Friday, February 27, 2009

Offering up Winter

Yesterday in Milwaukee we had over a half inch of rain. Last night the temperatures fell to below freezing. This morning I had to scrape ice off the windshield and windows of my car in order to drive to work. What a pain!...especially as the wind blew.

A few years ago I wrote a piece that appeared in the magazine Jesuit Journeys. The title of it was "Winter antidote--offer it up!" That article comes back to haunt me on mornings like today. It's easy to write about offering something up when you're inside, cozy and warm. It's another thing altogether when you're out in the cold trying to get ice off the car.

I pulled out a copy of the article to see what I wrote. Here's part of it:

Isn't winter, in the end, just one big pain? Yes, pain is part of it. It's an inevitable part of it. But when face with pain we have a choice. We can let it bring us down or we can lift it up.

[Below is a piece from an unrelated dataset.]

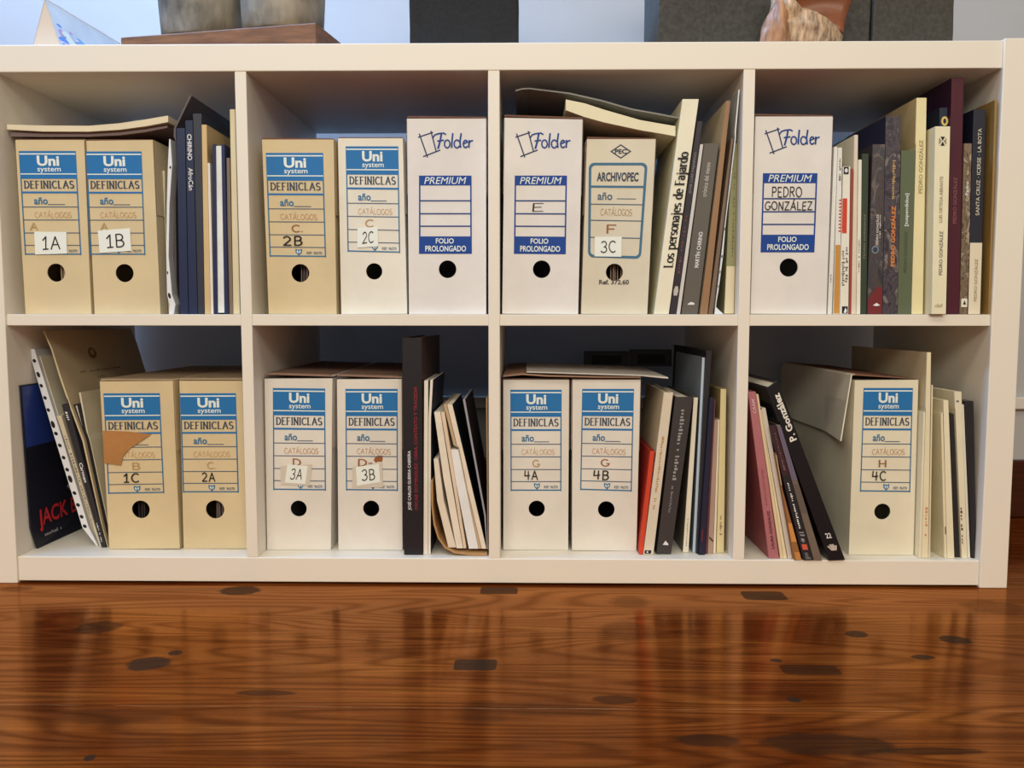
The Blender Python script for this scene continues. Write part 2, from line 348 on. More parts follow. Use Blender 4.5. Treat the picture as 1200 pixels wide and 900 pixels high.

The Lakota Sioux have a purification ritual called the "Inipi." One enters a sweat lodge to endure painful and stifling heat. The discomfort and pain are offered up as a prayer which is made more powerful by this physical suffering. One prays not only with one's mind, but with one's body.

"Offer it up!" In my Catholic grade school days, we often heard this advice. Whenever we encountered frustration, inconvenience, or pain, we were told to "offer it up." There is a deep spiritual instinct that crosses all religious traditions to offer our pain as a prayer. The Apostleship of Prayer encourages people to pray a "Morning Offering" in which we offer to God all our "prayers, works, joys, and sufferings" of the day. The first three are relatively easy to offer. Sufferings are not. I generally avoid them, and when they inevitably come my way I tend to ask God to take them away. I forget to use them as a prayer, to offer them up in union with that offering on a cross by which the world was saved.

Does that mean I now look forward to the pain of a Wisconsin winter? No. But it has lost some of its negavie dimension. It gives me an opportunity to take the pain and offer it as a prayer for others.


Having written that about four years ago, I am convicted every time I complain about the cold. And I'm challenged to practice what I preach. I'm glad I only have to do this one day at a time.